18. Subcontractors and Assignment
ABCD may use independent contractors or other service providers to perform portions of the Services; ABCD remains responsible for the Services. Neither party may assign the Agreement without the prior written consent of the other party, except that ABCD may assign the Agreement in connection with a merger, reorganization, or sale of substantially all assets, provided the assignee assumes ABCD’s obligations.
19. Notices
Notices under the Agreement must be in a Writing and are deemed given when sent by email, nationally recognized overnight courier, or certified mail to the addresses last provided by the receiving party. Notices to ABCD may be sent to: 9 Laurel Dr, Brookfield, CT 06804 and cnajjar@brookfieldabcd.com.
20. Miscellaneous
20.1 No Third-Party Beneficiaries – The Agreement creates no rights in any third party.

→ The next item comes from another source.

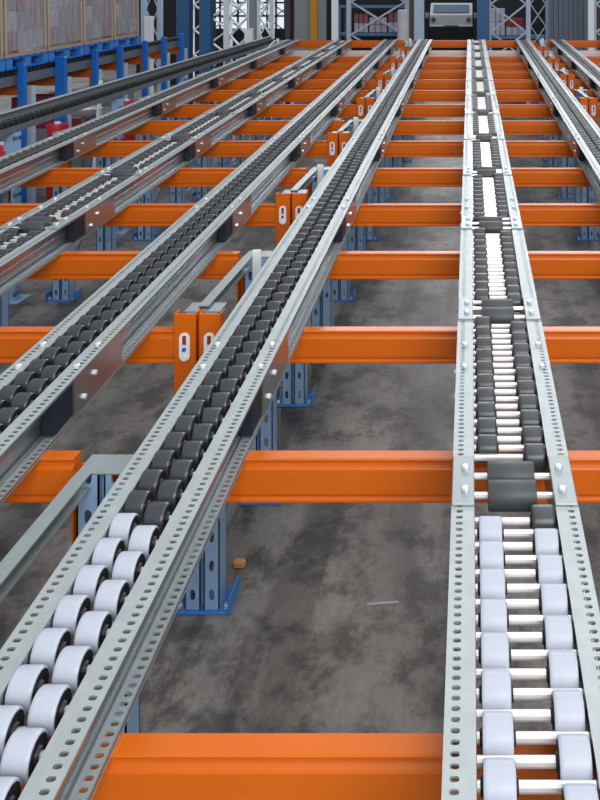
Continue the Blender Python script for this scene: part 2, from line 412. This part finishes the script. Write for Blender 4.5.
def track(x0, x1, label, wide=False, phase=1.174, hubs=True, sides=(-1, 1), white=1.645):
    xc = (x0+x1)/2; hw = (x1-x0)/2
    t = empty('roller_track', (xc, Y_START, zb(Y_START)), (TH, 0, 0))
    tag(t, label, 'roller conveyor', 'long roller tracks sloping down the pallet flow lanes')
    L_ = S(Y_END)
    for side in (-1, 1):
        b = channel(side, FL, [(0, L_)])
        b.build('side_channel', ['galv_web', 'galv_slotted'], t, (side*(hw-FL*.36), 0, 0))
    # wheels
    if wide: cols = [(-hw+.0555+.025, phase+.036, -1), (hw-.048-.028, phase, 1)]
    else:    cols = [(-hw+FL+.0225, phase+.036, -1), (hw-FL-.0375, phase, 1)]
    pos = []
    for (cx, ph, c) in cols:
        Y = ph-.0715*3
        while Y < Y_END-.05:
            if Y > Y_START+.03 and not (wide and any(-.075 < Y-q < .085 and not (c > 0 and Y < q-.07) for q in BRK)):
                pos.append((Y, cx, c))
            Y += .0715
    pos.sort()
    vis = [q for q in pos if q[0] > Y_START and q[0] > .0]
    # the near ones that the photograph shows: individually; the rest in one
    first_y = max(1.0, 800*max(0, (-x1))/470-.12)
    ind = [q for q in pos if q[0] >= first_y][:100]
    inds = set(ind)
    rest = [q for q in pos if q not in inds]
    for (Y, cx, c) in ind:
        wo_ = put('wheel', (WLW if wide else WL) if Y < white else (WDW if wide else WDm), t, (cx, S(Y), AX))
        if hubs: put('hub', HUBW if wide else HUB, wo_)
    bA, bB = MB(), MB()
    for (Y, cx, c) in rest: bA.cyl((cx, S(Y), AX), .030, .041, 'x', 12, .003)
    o = bA.build('wheel', 'wheel_dark', t, smooth=True); o['kind'] = 'stuff'
    # axles
    if wide:
        ax = MB().cyl((0, 0, 0), .0075, 2*(hw-FL)-.002, 'x', 10).mesh('axle', 'rod', True)
    else:
        ax = MB().cyl((0, 0, 0), .006, hw-FL+.004, 'x', 8).mesh('axle', 'rod', True)
    for (Y, cx, c) in ind:
        put('axle', ax, t, (0 if wide else c*(hw-FL)/2, S(Y), AX))
    b = MB()
    for (Y, cx, c) in rest:
        if wide: b.cyl((0, S(Y), AX), .0075, 2*(hw-FL)-.002, 'x', 8)
        else: b.cyl((c*(hw-FL)/2, S(Y), AX), .006, hw-FL+.004, 'x', 6)
    o = b.build('axle', 'rod', t, smooth=True); o['kind'] = 'stuff'
    # brake rollers with their mounting plates on the wide tracks
    if wide:
        br = MB().lathe([(-.052, .012), (-.052, .028), (-.049, .030), (.049, .030), (.052, .028), (.052, .012)], n=26).mesh('brake_roller', 'rubber', True)
        pin = MB().cyl((0, 0, 0), .007, 2*(hw-FL), 'x', 8).mesh('pin', 'rod', True)
        for q in BRK:
            if q > Y_END-.2: continue
            for dy in (-.034, .031):
                r_ = put('brake_roller', br, t, (-.003, S(q+dy), .100)); put('pin', pin, r_, (.003, 0, 0))
            for side in (-1, 1):
                pl = MB().bbox(-.024, .024, -.09, .075, 0, .005, .0015).build('brake_plate', 'galv', t, (side*(hw-.0245), S(q), HT))
                if q < 6: 
                    put('bolt', BOLTZ, pl, (-.004*side, -.045, .0048)); put('bolt', BOLTZ, pl, (-.004*side, .03, .0048))
    # splice plates at the joints
    for q in JNT:
        if q > Y_END-.4: continue
        for side in (-1, 1):
            b = MB()
            xo = side*(hw-.0005)
            a, c = sorted((xo, xo-side*.004)); b.box(a, c, S(q), S(q+.30), .0085, HT-.0095)
            a, c = sorted((xo-side*.004, xo-side*(FL-.009))); b.box(a, c, S(q)+.001, S(q)+.004, .0095, HT-.0095)
            pl = b.build('splice_plate', 'galv_web', t)
            a, c = sorted((side*(hw-.006), side*(hw-.040)))
            MB().bbox(a, c, S(q)-.10, S(q), .0095, HT-.0095, .002).build('joint_bracket', 'navy', t)
            if q < 9:
                for dy, dz in ((.05, .035), (.115, .070)):
                    o = put('bolt', BOLTX, pl, (xo, S(q+dy), dz), (0, 0, 0 if side > 0 else PI))
                for dy in (.06, .19):
                    put('bolt', BOLTZ, pl, (side*(hw-.024), S(q+dy), HT))
    return t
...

20.2 Severability – If any provision is held unenforceable, the remaining provisions remain in full force and effect.
20.3 Waiver – A waiver of a breach is not a waiver of any other breach. No waiver is effective unless in a Writing.
20.4 Entire Agreement – The Agreement constitutes the entire agreement regarding the subject matter and supersedes prior or contemporaneous communications and proposals.
20.5 Electronic Signatures – Electronic signatures and counterparts are valid and binding to the fullest extent permitted by law.
20.6 Survival – Sections 3, 5, 6, 8, 9, 10, 11, 12, 14, 15, 16, 17, 18, 19, and 20 survive termination of the Agreement.
Effective Date: These Terms and Conditions become effective on September 15, 2025 (the “Effective Date”). For future updates, if no date is specified in ABCD’s notice to Client, the Terms and Conditions will automatically become effective fourteen (14) days after the date of such notice.